Exercise requirements: Everything in the listing should be restated word for word.

Data shown:
···

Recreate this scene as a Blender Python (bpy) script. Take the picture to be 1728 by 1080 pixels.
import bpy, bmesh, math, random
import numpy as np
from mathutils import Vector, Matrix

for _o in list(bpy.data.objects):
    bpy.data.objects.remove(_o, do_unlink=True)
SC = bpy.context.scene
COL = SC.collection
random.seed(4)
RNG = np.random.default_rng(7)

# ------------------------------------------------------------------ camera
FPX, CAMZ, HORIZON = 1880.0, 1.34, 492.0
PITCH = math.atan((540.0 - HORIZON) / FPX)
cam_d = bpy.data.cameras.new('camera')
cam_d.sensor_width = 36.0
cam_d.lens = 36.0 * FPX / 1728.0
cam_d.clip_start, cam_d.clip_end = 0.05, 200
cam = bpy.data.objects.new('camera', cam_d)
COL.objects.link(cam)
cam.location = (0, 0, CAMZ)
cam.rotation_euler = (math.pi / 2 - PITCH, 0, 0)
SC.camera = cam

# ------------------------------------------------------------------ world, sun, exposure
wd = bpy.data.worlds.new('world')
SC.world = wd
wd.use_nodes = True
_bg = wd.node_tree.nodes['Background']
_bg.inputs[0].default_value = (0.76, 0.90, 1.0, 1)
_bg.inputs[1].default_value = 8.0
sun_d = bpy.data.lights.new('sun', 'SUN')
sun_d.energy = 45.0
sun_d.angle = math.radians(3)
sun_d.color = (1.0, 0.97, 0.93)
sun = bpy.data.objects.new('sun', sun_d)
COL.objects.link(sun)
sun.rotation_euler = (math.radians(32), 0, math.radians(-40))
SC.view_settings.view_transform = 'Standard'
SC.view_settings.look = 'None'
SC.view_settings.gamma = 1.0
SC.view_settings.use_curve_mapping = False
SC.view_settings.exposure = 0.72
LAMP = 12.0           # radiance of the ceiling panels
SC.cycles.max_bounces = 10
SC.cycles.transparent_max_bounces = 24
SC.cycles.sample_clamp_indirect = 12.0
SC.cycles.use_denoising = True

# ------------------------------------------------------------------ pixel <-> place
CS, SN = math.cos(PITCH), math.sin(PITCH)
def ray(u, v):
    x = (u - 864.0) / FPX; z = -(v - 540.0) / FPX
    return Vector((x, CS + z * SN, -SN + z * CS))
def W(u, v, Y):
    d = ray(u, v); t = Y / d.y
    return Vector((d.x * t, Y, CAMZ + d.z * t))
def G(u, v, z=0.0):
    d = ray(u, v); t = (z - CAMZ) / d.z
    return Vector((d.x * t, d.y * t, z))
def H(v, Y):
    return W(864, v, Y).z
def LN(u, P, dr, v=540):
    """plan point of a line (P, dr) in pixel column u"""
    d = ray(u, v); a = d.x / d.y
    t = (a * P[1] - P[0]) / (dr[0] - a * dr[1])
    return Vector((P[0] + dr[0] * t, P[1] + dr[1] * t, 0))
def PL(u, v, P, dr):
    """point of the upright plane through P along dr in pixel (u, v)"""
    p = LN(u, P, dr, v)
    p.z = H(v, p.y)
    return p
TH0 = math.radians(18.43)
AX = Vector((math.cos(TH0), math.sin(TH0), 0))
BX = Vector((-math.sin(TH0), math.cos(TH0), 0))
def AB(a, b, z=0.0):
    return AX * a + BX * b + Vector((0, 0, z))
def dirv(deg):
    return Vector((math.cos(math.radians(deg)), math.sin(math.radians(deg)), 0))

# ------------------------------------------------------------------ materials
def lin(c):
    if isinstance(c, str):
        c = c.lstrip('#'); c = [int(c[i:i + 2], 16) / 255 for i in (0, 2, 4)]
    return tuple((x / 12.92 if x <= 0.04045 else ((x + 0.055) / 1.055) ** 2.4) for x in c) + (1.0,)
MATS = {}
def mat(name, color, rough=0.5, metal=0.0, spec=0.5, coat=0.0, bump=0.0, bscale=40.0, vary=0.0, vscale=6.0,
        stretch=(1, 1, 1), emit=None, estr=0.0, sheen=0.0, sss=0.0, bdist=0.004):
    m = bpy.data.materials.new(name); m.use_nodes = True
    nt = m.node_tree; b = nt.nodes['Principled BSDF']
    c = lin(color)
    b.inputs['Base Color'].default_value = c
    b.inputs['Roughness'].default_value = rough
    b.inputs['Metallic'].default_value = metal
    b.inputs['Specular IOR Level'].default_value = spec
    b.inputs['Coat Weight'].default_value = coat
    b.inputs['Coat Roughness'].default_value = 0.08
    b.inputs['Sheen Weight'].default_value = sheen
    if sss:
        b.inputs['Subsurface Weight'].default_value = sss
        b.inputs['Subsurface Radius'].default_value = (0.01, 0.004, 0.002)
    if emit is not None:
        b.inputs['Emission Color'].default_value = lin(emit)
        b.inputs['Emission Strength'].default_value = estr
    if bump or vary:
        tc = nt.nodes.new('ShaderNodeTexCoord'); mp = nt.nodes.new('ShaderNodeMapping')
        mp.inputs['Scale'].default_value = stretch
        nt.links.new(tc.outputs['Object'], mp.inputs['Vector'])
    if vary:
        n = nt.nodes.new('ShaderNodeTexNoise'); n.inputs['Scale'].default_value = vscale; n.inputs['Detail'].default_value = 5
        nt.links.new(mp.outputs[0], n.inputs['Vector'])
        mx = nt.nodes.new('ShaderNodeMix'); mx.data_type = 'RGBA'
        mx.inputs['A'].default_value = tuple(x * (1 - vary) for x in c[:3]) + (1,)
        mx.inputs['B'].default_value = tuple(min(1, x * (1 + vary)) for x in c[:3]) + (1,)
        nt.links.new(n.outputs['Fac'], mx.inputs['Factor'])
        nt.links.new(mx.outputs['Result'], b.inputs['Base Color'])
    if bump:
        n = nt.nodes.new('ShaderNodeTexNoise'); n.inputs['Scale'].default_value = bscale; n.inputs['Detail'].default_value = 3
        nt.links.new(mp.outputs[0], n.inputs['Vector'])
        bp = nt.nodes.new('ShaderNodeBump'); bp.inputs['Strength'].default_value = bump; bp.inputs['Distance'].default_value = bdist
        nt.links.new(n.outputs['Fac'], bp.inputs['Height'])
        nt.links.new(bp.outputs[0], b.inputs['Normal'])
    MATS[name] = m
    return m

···

Solution:
Recreate this scene as a Blender Python (bpy) script. Take the picture to be 1728 by 1080 pixels.
import bpy, bmesh, math, random
import numpy as np
from mathutils import Vector, Matrix

for _o in list(bpy.data.objects):
    bpy.data.objects.remove(_o, do_unlink=True)
SC = bpy.context.scene
COL = SC.collection
random.seed(4)
RNG = np.random.default_rng(7)

# ------------------------------------------------------------------ camera
FPX, CAMZ, HORIZON = 1880.0, 1.34, 492.0
PITCH = math.atan((540.0 - HORIZON) / FPX)
cam_d = bpy.data.cameras.new('camera')
cam_d.sensor_width = 36.0
cam_d.lens = 36.0 * FPX / 1728.0
cam_d.clip_start, cam_d.clip_end = 0.05, 200
cam = bpy.data.objects.new('camera', cam_d)
COL.objects.link(cam)
cam.location = (0, 0, CAMZ)
cam.rotation_euler = (math.pi / 2 - PITCH, 0, 0)
SC.camera = cam

# ------------------------------------------------------------------ world, sun, exposure
wd = bpy.data.worlds.new('world')
SC.world = wd
wd.use_nodes = True
_bg = wd.node_tree.nodes['Background']
_bg.inputs[0].default_value = (0.76, 0.90, 1.0, 1)
_bg.inputs[1].default_value = 8.0
sun_d = bpy.data.lights.new('sun', 'SUN')
sun_d.energy = 45.0
sun_d.angle = math.radians(3)
sun_d.color = (1.0, 0.97, 0.93)
sun = bpy.data.objects.new('sun', sun_d)
COL.objects.link(sun)
sun.rotation_euler = (math.radians(32), 0, math.radians(-40))
SC.view_settings.view_transform = 'Standard'
SC.view_settings.look = 'None'
SC.view_settings.gamma = 1.0
SC.view_settings.use_curve_mapping = False
SC.view_settings.exposure = 0.72
LAMP = 12.0           # radiance of the ceiling panels
SC.cycles.max_bounces = 10
SC.cycles.transparent_max_bounces = 24
SC.cycles.sample_clamp_indirect = 12.0
SC.cycles.use_denoising = True

# ------------------------------------------------------------------ pixel <-> place
CS, SN = math.cos(PITCH), math.sin(PITCH)
def ray(u, v):
    x = (u - 864.0) / FPX; z = -(v - 540.0) / FPX
    return Vector((x, CS + z * SN, -SN + z * CS))
def W(u, v, Y):
    d = ray(u, v); t = Y / d.y
    return Vector((d.x * t, Y, CAMZ + d.z * t))
def G(u, v, z=0.0):
    d = ray(u, v); t = (z - CAMZ) / d.z
    return Vector((d.x * t, d.y * t, z))
def H(v, Y):
    return W(864, v, Y).z
def LN(u, P, dr, v=540):
    """plan point of a line (P, dr) in pixel column u"""
    d = ray(u, v); a = d.x / d.y
    t = (a * P[1] - P[0]) / (dr[0] - a * dr[1])
    return Vector((P[0] + dr[0] * t, P[1] + dr[1] * t, 0))
def PL(u, v, P, dr):
    """point of the upright plane through P along dr in pixel (u, v)"""
    p = LN(u, P, dr, v)
    p.z = H(v, p.y)
    return p
TH0 = math.radians(18.43)
AX = Vector((math.cos(TH0), math.sin(TH0), 0))
BX = Vector((-math.sin(TH0), math.cos(TH0), 0))
def AB(a, b, z=0.0):
    return AX * a + BX * b + Vector((0, 0, z))
def dirv(deg):
    return Vector((math.cos(math.radians(deg)), math.sin(math.radians(deg)), 0))

# ------------------------------------------------------------------ materials
def lin(c):
    if isinstance(c, str):
        c = c.lstrip('#'); c = [int(c[i:i + 2], 16) / 255 for i in (0, 2, 4)]
    return tuple((x / 12.92 if x <= 0.04045 else ((x + 0.055) / 1.055) ** 2.4) for x in c) + (1.0,)
MATS = {}
def mat(name, color, rough=0.5, metal=0.0, spec=0.5, coat=0.0, bump=0.0, bscale=40.0, vary=0.0, vscale=6.0,
        stretch=(1, 1, 1), emit=None, estr=0.0, sheen=0.0, sss=0.0, bdist=0.004):
    m = bpy.data.materials.new(name); m.use_nodes = True
    nt = m.node_tree; b = nt.nodes['Principled BSDF']
    c = lin(color)
    b.inputs['Base Color'].default_value = c
    b.inputs['Roughness'].default_value = rough
    b.inputs['Metallic'].default_value = metal
    b.inputs['Specular IOR Level'].default_value = spec
    b.inputs['Coat Weight'].default_value = coat
    b.inputs['Coat Roughness'].default_value = 0.08
    b.inputs['Sheen Weight'].default_value = sheen
    if sss:
        b.inputs['Subsurface Weight'].default_value = sss
        b.inputs['Subsurface Radius'].default_value = (0.01, 0.004, 0.002)
    if emit is not None:
        b.inputs['Emission Color'].default_value = lin(emit)
        b.inputs['Emission Strength'].default_value = estr
    if bump or vary:
        tc = nt.nodes.new('ShaderNodeTexCoord'); mp = nt.nodes.new('ShaderNodeMapping')
        mp.inputs['Scale'].default_value = stretch
        nt.links.new(tc.outputs['Object'], mp.inputs['Vector'])
    if vary:
        n = nt.nodes.new('ShaderNodeTexNoise'); n.inputs['Scale'].default_value = vscale; n.inputs['Detail'].default_value = 5
        nt.links.new(mp.outputs[0], n.inputs['Vector'])
        mx = nt.nodes.new('ShaderNodeMix'); mx.data_type = 'RGBA'
        mx.inputs['A'].default_value = tuple(x * (1 - vary) for x in c[:3]) + (1,)
        mx.inputs['B'].default_value = tuple(min(1, x * (1 + vary)) for x in c[:3]) + (1,)
        nt.links.new(n.outputs['Fac'], mx.inputs['Factor'])
        nt.links.new(mx.outputs['Result'], b.inputs['Base Color'])
    if bump:
        n = nt.nodes.new('ShaderNodeTexNoise'); n.inputs['Scale'].default_value = bscale; n.inputs['Detail'].default_value = 3
        nt.links.new(mp.outputs[0], n.inputs['Vector'])
        bp = nt.nodes.new('ShaderNodeBump'); bp.inputs['Strength'].default_value = bump; bp.inputs['Distance'].default_value = bdist
        nt.links.new(n.outputs['Fac'], bp.inputs['Height'])
        nt.links.new(bp.outputs[0], b.inputs['Normal'])
    MATS[name] = m
    return m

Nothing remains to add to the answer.